India can achieve energy independence by 2047, when it celebrates 100 years of independence, according to a study by the US Department of Energy's Lawrence Berkeley National Laboratory.
The study titled "Pathways to Atmanirbhar Bharat" also notes India's energy infrastructure needs an investment of $3 trillion in the coming decades.
It determined that achieving energy independence will generate significant economic, environmental, and energy benefits for India which include $2.5 trillion in consumer savings through 2047, reducing fossil fuel import expenditure by 90 per cent or $240 billion per year, enhancing India's industrial competitiveness globally, and enabling its net-zero commitment ahead of schedule.
"India's energy infrastructure requires a $3 trillion investment in the coming decades, and our study finds that prioritizing new energy assets that are cost-effective and clean is crucial for long-term financial sustainability," said Berkeley Lab staff scientist and co-author Amol Phadke in a statement issued by the Department of Energy.
The study shows that India's energy independence pathway would involve the power sector installing more than 500 GW of non-fossil electricity generation capacity by 2030, a goal already announced by the government, followed by an 80 percent clean grid by 2040 and 90 percent by 2047.

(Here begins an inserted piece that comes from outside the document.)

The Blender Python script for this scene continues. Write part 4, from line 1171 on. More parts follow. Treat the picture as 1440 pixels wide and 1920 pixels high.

It says that nearly 100 percent of new vehicle sales could be electric by 2035. Heavy industrial production could shift primarily to green hydrogen and electrification, it said.

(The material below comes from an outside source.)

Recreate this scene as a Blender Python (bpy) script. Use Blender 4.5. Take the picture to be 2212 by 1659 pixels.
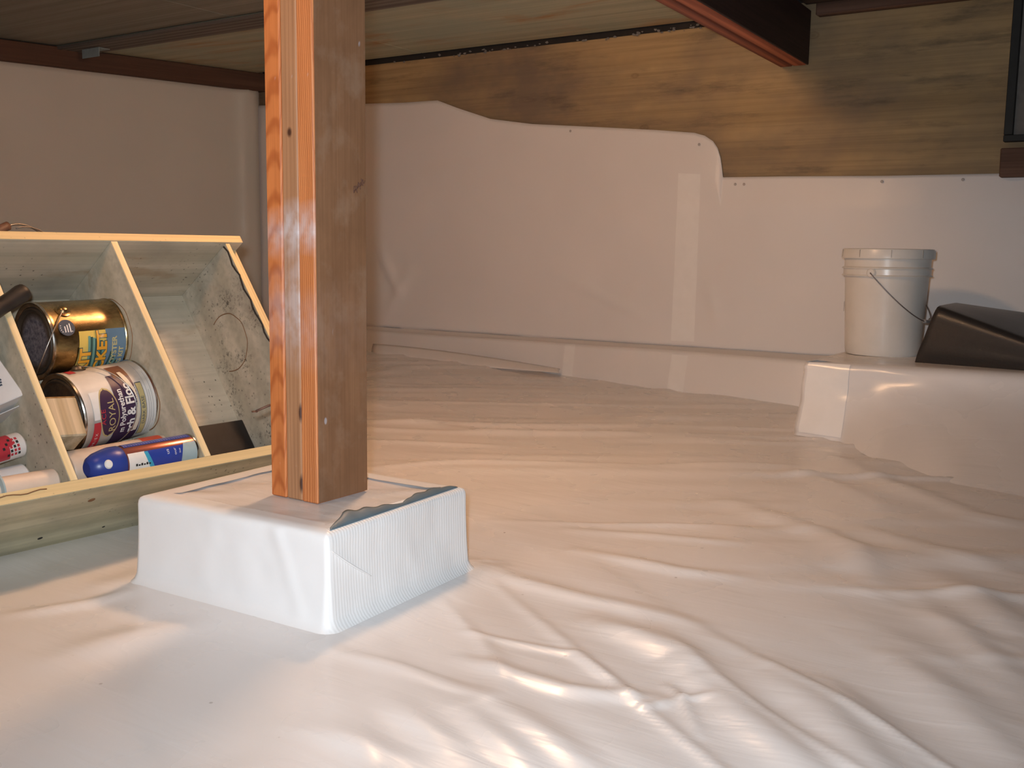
import bpy, bmesh, math, random
import numpy as np
from mathutils import Vector, Matrix
random.seed(7); rng = np.random.RandomState(11)
for o in list(bpy.data.objects): bpy.data.objects.remove(o)
scene = bpy.context.scene
COL = scene.collection

# ------------------------------------------------------------------ camera
IW, IH, FPX = 2212.0, 1659.0, 2215.0
CXP, CYP = IW/2, IH/2
PITCH, ROLL, YAW = math.radians(7.6), math.radians(0.8), math.atan(1484/2215)
CAM = Vector((0, 0, 0.6))
_F = Vector((-math.sin(YAW)*math.cos(PITCH), math.cos(YAW)*math.cos(PITCH), -math.sin(PITCH)))
_R = Vector((math.cos(YAW), math.sin(YAW), 0)); _U = _R.cross(_F)
RR = math.cos(ROLL)*_R + math.sin(ROLL)*_U
UU = -math.sin(ROLL)*_R + math.cos(ROLL)*_U
cd = bpy.data.cameras.new('camera'); cam = bpy.data.objects.new('camera', cd); COL.objects.link(cam)
cd.sensor_fit = 'HORIZONTAL'; cd.sensor_width = 36.0; cd.lens = 36.0*FPX/IW
cd.clip_start = 0.02; cd.clip_end = 100
cam.matrix_world = Matrix(((RR.x, UU.x, -_F.x, CAM.x), (RR.y, UU.y, -_F.y, CAM.y), (RR.z, UU.z, -_F.z, CAM.z), (0, 0, 0, 1)))
scene.camera = cam

# ------------------------------------------------------------------ world, lights, exposure
w = bpy.data.worlds.new('world'); scene.world = w; w.use_nodes = True
bg = w.node_tree.nodes['Background']; bg.inputs[0].default_value = (0.80, 0.86, 1.0, 1); bg.inputs[1].default_value = 0.035
scene.view_settings.view_transform = 'Standard'; scene.view_settings.look = 'None'
scene.view_settings.gamma = 1.0; scene.view_settings.use_curve_mapping = False
scene.view_settings.exposure = 0.0
# the camera's own flash, left of and above the lens
fl = bpy.data.lights.new('camera_flash', 'SPOT'); fl.energy = 132; fl.spot_size = math.radians(105); fl.spot_blend = 1.0; fl.color = (0.885, 0.945, 1.0); fl.shadow_soft_size = 0.018
flo = bpy.data.objects.new('camera_flash', fl); COL.objects.link(flo)
flo.location = CAM - 0.035*RR + 0.045*UU + 0.02*_F
flo.rotation_euler = (cam.matrix_world.to_3x3() @ Matrix.Rotation(math.radians(7), 3, 'X')).to_euler()
LAMP_POS = Vector((-1.53, 2.0, 1.44)); LAMP_POWER = 37.0; LAMP2_POS = Vector((-1.48, 0.50, 1.44)); LAMP2_POWER = 9.0; LAMP_COL = (1.0, 0.58, 0.31)

# ------------------------------------------------------------------ pixel -> place helpers
def ray(x, y): return _F + (x-CXP)/FPX*RR - (y-CYP)/FPX*UU
def onz(x, y, z): d = ray(x, y); return CAM + d*((z-CAM.z)/d.z)
def ony(x, y, Y): d = ray(x, y); return CAM + d*((Y-CAM.y)/d.y)
def onplane(x, y, p0, n): d = ray(x, y); return CAM + d*(((p0-CAM).dot(n))/d.dot(n))

# ------------------------------------------------------------------ object helpers
def tag(o, label=None, cat=None, group=None, kind=None):
    if label: o['label'] = label
    if cat: o['category'] = cat
    if group: o['group'] = group
    if kind: o['kind'] = kind
    return o
def empty(name, mat=None, loc=None):
    o = bpy.data.objects.new(name, None); COL.objects.link(o); o.empty_display_size = 0.05
    if mat is not None: o.matrix_world = mat
    if loc is not None: o.location = loc
    return o
def pydata(name, verts, faces, mat=None, parent=None, smooth=True):
    me = bpy.data.meshes.new(name); me.from_pydata([tuple(v) for v in verts], [], [tuple(f) for f in faces]); me.update()
    if smooth: me.polygons.foreach_set('use_smooth', [True]*len(me.polygons))
    o = bpy.data.objects.new(name, me); COL.objects.link(o)
    if mat: me.materials.append(mat)
    if parent: o.parent = parent
    return o
def frombm(name, bm, mat=None, parent=None, smooth=False):
    bmesh.ops.recalc_face_normals(bm, faces=bm.faces[:])
    me = bpy.data.meshes.new(name); bm.to_mesh(me); bm.free()
    if smooth: me.polygons.foreach_set('use_smooth', [True]*len(me.polygons))
    o = bpy.data.objects.new(name, me); COL.objects.link(o)
    if mat: me.materials.append(mat)
    if parent: o.parent = parent
    return o
def grid(name, P, mat=None, parent=None, closed_u=False, thick=0.0, flip=False):
    """P: array (nu,nv,3)"""
    nu, nv = P.shape[:2]; V = P.reshape(-1, 3)
    i, j = np.meshgrid(np.arange(nu if closed_u else nu-1), np.arange(nv-1), indexing='ij')
    a = i*nv+j; b = ((i+1) % nu)*nv+j; c = ((i+1) % nu)*nv+j+1; d = i*nv+j+1
    Fc = np.stack([a, b, c, d] if not flip else [a, d, c, b], -1).reshape(-1, 4)
    o = pydata(name, V.tolist(), Fc.tolist(), mat, parent)
    if thick:
        m = o.modifiers.new('thickness', 'SOLIDIFY'); m.thickness = thick; m.offset = -1
    return o
def box_bm(bm, x0, x1, y0, y1, z0, z1, bev=0.0, seg=1, jit=0.0):
    r = bmesh.ops.create_cube(bm, size=1.0)
    for v in r['verts']:
        v.co = Vector(((x0+x1)/2+(x1-x0)*v.co.x + random.uniform(-jit, jit), (y0+y1)/2+(y1-y0)*v.co.y + random.uniform(-jit, jit), (z0+z1)/2+(z1-z0)*v.co.z))
    if bev:
        es = {e for v in r['verts'] for e in v.link_edges}
        bmesh.ops.bevel(bm, geom=list(es), offset=bev, segments=seg, affect='EDGES', profile=0.5)
def box(name, x0, x1, y0, y1, z0, z1, mat, parent=None, bev=0.002, seg=1, jit=0.0):
    bm = bmesh.new(); box_bm(bm, x0, x1, y0, y1, z0, z1, bev, seg, jit); return frombm(name, bm, mat, parent)
def lathe(name, prof, mat, parent=None, seg=64, smooth=True, z_off=0.0, sharp=30):
    n = len(prof); V = []; Fc = []
    for s in range(seg):
        a = 2*math.pi*s/seg
        for r, z in prof: V.append((r*math.cos(a), r*math.sin(a), z+z_off))
    for s in range(seg):
        for k in range(n-1):
            a = s*n+k; b = ((s+1) % seg)*n+k; Fc.append((a, b, b+1, a+1))
    bm = bmesh.new(); me = bpy.data.meshes.new('t'); me.from_pydata(V, [], Fc); bm.from_mesh(me); bpy.data.meshes.remove(me)
    bmesh.ops.remove_doubles(bm, verts=bm.verts, dist=1e-6)
    o = frombm(name, bm, mat, parent, smooth)
    if smooth and sharp:
        o.data.set_sharp_from_angle(angle=math.radians(sharp))
    return o
def tube(name, pts, r, mat, parent=None, seg=10, cap=True, closed=False):
    pts = [Vector(p) for p in pts]; n = len(pts); V = []; Fc = []
    rs = r if isinstance(r, (list, tuple)) else [r]*n
    prev = None
    for i, p in enumerate(pts):
        t = (pts[min(i+1, n-1)]-pts[max(i-1, 0)]).normalized()
        if prev is None:
            ref = Vector((0, 0, 1)) if abs(t.z) < .9 else Vector((1, 0, 0)); a = t.cross(ref).normalized()
        else: a = (prev - t*prev.dot(t)).normalized()
        prev = a; b = t.cross(a)
        for k in range(seg):
            an = 2*math.pi*k/seg; V.append(p + (a*math.cos(an)+b*math.sin(an))*rs[i])
    for i in range(n-1):
        for k in range(seg):
            k2 = (k+1) % seg; Fc.append((i*seg+k, i*seg+k2, (i+1)*seg+k2, (i+1)*seg+k))
    if cap: Fc.append(tuple(range(seg-1, -1, -1))); Fc.append(tuple(range((n-1)*seg, n*seg)))
    return pydata(name, V, Fc, mat, parent)
def smoothpath(pts, n=24):
    P = [Vector(p) for p in pts]; out = []
    for i in range(len(P)-1):
        p0 = P[max(i-1, 0)]; p1 = P[i]; p2 = P[i+1]; p3 = P[min(i+2, len(P)-1)]
        for k in range(n):
            t = k/n
            out.append(0.5*((2*p1)+(p2-p0)*t+(2*p0-5*p1+4*p2-p3)*t*t+(3*p1-p0-3*p2+p3)*t**3))
    out.append(P[-1]); return out

# value noise (numpy)
_lat = {}
def vnoise(x, y, seed=0):
    if seed not in _lat: _lat[seed] = np.random.RandomState(seed+100).rand(256, 256)
    L = _lat[seed]; xi = np.floor(x).astype(int); yi = np.floor(y).astype(int); fx = x-xi; fy = y-yi
    fx = fx*fx*fx*(fx*(fx*6-15)+10); fy = fy*fy*fy*(fy*(fy*6-15)+10)
    g = lambda a, b: L[a % 256, b % 256]
    return (g(xi, yi)*(1-fx)+g(xi+1, yi)*fx)*(1-fy)+(g(xi, yi+1)*(1-fx)+g(xi+1, yi+1)*fx)*fy - 0.5
def fbm(x, y, seed=0, o=4):
    s = 0; a = 1.0
    for k in range(o): s = s+a*vnoise(x*2**k, y*2**k, seed+k); a *= .5
    return s
def sstep(a, b, x): t = np.clip((x-a)/(b-a), 0, 1); return t*t*(3-2*t)
def interp(x, xs, ys): return np.interp(x, xs, ys)

# ------------------------------------------------------------------ materials
class NT:
    def __init__(s, name):
        m = bpy.data.materials.new(name); m.use_nodes = True; s.m = m; s.t = m.node_tree; s.n = s.t.nodes; s.l = s.t.links
        s.b = s.n['Principled BSDF']; s.co = s.n.new('ShaderNodeTexCoord')
    def node(s, t, **k):
        n = s.n.new(t)
        for a, v in k.items(): setattr(n, a, v)
        return n
    def link(s, a, b): s.l.new(a, b)
    def mapping(s, scale=(1, 1, 1), rot=(0, 0, 0), loc=(0, 0, 0), out='Object'):
        m = s.node('ShaderNodeMapping'); m.inputs['Scale'].default_value = scale; m.inputs['Rotation'].default_value = rot; m.inputs['Location'].default_value = loc
        s.link(s.co.outputs[out], m.inputs['Vector']); return m.outputs[0]
    def noise(s, vec, scale=5, detail=4, rough=.5, dist=0.0):
        n = s.node('ShaderNodeTexNoise'); n.inputs['Scale'].default_value = scale; n.inputs['Detail'].default_value = detail
        n.inputs['Roughness'].default_value = rough; n.inputs['Distortion'].default_value = dist; s.link(vec, n.inputs['Vector']); return n.outputs['Fac']
    def wave(s, vec, scale, dist=4, detail=2, dscale=1.5, kind='BANDS', axis='X', prof='SIN'):
        n = s.node('ShaderNodeTexWave', wave_type=kind, wave_profile=prof)
        if kind == 'BANDS': n.bands_direction = axis
        else: n.rings_direction = axis
        n.inputs['Scale'].default_value = scale; n.inputs['Distortion'].default_value = dist; n.inputs['Detail'].default_value = detail; n.inputs['Detail Scale'].default_value = dscale
        s.link(vec, n.inputs['Vector']); return n.outputs['Fac']
    def voro(s, vec, scale, feat='F1'):
        n = s.node('ShaderNodeTexVoronoi', feature=feat); n.inputs['Scale'].default_value = scale; s.link(vec, n.inputs['Vector']); return n.outputs['Distance']
    def ramp(s, fac, stops):
        r = s.node('ShaderNodeValToRGB'); e = r.color_ramp.elements
        while len(e) < len(stops): e.new(0.5)
        for k, (p, c) in enumerate(stops):
            e[k].position = p; e[k].color = (c, c, c, 1) if isinstance(c, (int, float)) else (*c, 1)
        s.link(fac, r.inputs[0]); return r.outputs[0]
    def mix(s, fac, a, b, mode='MIX'):
        n = s.node('ShaderNodeMix', data_type='RGBA', blend_type=mode)
        for inp, v in ((n.inputs[0], fac), (n.inputs[6], a), (n.inputs[7], b)):
            if isinstance(v, (int, float)): inp.default_value = v
            elif isinstance(v, tuple): inp.default_value = (*v, 1)
            else: s.link(v, inp)
        return n.outputs[2]
    def math(s, op, a, b=None):
        n = s.node('ShaderNodeMath', operation=op)
        for inp, v in ((n.inputs[0], a), (n.inputs[1], b)):
            if v is None: continue
            if isinstance(v, (int, float)): inp.default_value = v
            else: s.link(v, inp)
        return n.outputs[0]
    def sphere_mask(s, c, r, soft=.5):
        """1 inside an ellipsoid around c with radii r (object space)"""
        m = s.mapping(scale=tuple(1/q for q in r), loc=tuple(-a/q for a, q in zip(c, r)))
        n = s.node('ShaderNodeVectorMath', operation='LENGTH'); s.link(m, n.inputs[0])
        return s.ramp(n.outputs['Value'], [(1-soft if soft < 1 else 0, 1.0), (1.0, 0.0)])
    def base(s, c):
        if isinstance(c, tuple): s.b.inputs['Base Color'].default_value = (*c, 1)
        else: s.link(c, s.b.inputs['Base Color'])
    def set(s, **k):
        nm = dict(rough='Roughness', metal='Metallic', spec='Specular IOR Level', coat='Coat Weight', coatr='Coat Roughness', sss='Subsurface Weight')
        for a, v in k.items():
            i = s.b.inputs[nm[a]]
            if isinstance(v, (int, float)): i.default_value = v
            else: s.link(v, i)
    def bump(s, h, strength=.3, dist=.01):
        b = s.node('ShaderNodeBump'); b.inputs['Strength'].default_value = strength; b.inputs['Distance'].default_value = dist
        s.link(h, b.inputs['Height'])
        if s.b.inputs['Normal'].is_linked: s.link(s.b.inputs['Normal'].links[0].from_socket, b.inputs['Normal'])
        s.link(b.outputs[0], s.b.inputs['Normal'])
def plain(name, c, rough=.5, metal=0.0, spec=.5, var=.12, scale=30, bump=0.0):
    t = NT(name); v = t.mapping(); n = t.noise(v, scale, 3)
    dk = tuple(x*(1-var*1.6) for x in c); lt = tuple(min(1, x*(1+var*.6)) for x in c)
    t.base(t.ramp(n, [(.3, dk), (.7, lt)])); t.set(rough=rough, metal=metal, spec=spec)
    if bump: t.bump(n, bump, .002)
    return t.m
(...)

Most of the lithium needed (estimated 2 million tons by 2040) for manufacturing new electric vehicles and grid-scale battery storage systems could be produced domestically using newly discovered reserves, it said.
In addition, the Indian industry must transition to clean technologies such as EV and green steel manufacturing. India is one of the world's largest auto and steel exporters, with their largest markets in EU countries committed to carbon neutrality and a potential carbon border adjustment tariff, it said.
Phadke said, "India can leverage the existing policy framework it has laid out to expand the clean energy deployment." India, the third largest energy consumer in the world, currently imports 90 percent of the oil it needs, 80 percent of the industrial coal, and 40 percent of the natural gas. Price and supply volatility in the global energy markets, as witnessed in recent years, strain India's foreign exchange reserves, resulting in economy-wide inflation, it said.
"The case for clean energy has never been stronger. India has achieved the world's lowest renewable energy prices and has found some of the world's largest lithium reserves," said Nikit Abhyankar, Berkeley Lab scientist and the lead author of the study. "This can propel India towards cost-effective energy independence in a way that is economically and environmentally advantageous," he added.
According to the press release, the study also finds that India has a unique advantage to leapfrog to a clean energy future since the bulk of its energy infrastructure is yet to be built.
"We find that India will embark on an ambitious energy transition in the coming decades," said Priyanka Mohanty, a co-author and researcher at Berkeley Lab. "However, the transition runway provides time to strategically deploy clean technologies at scale and plan for a just transition."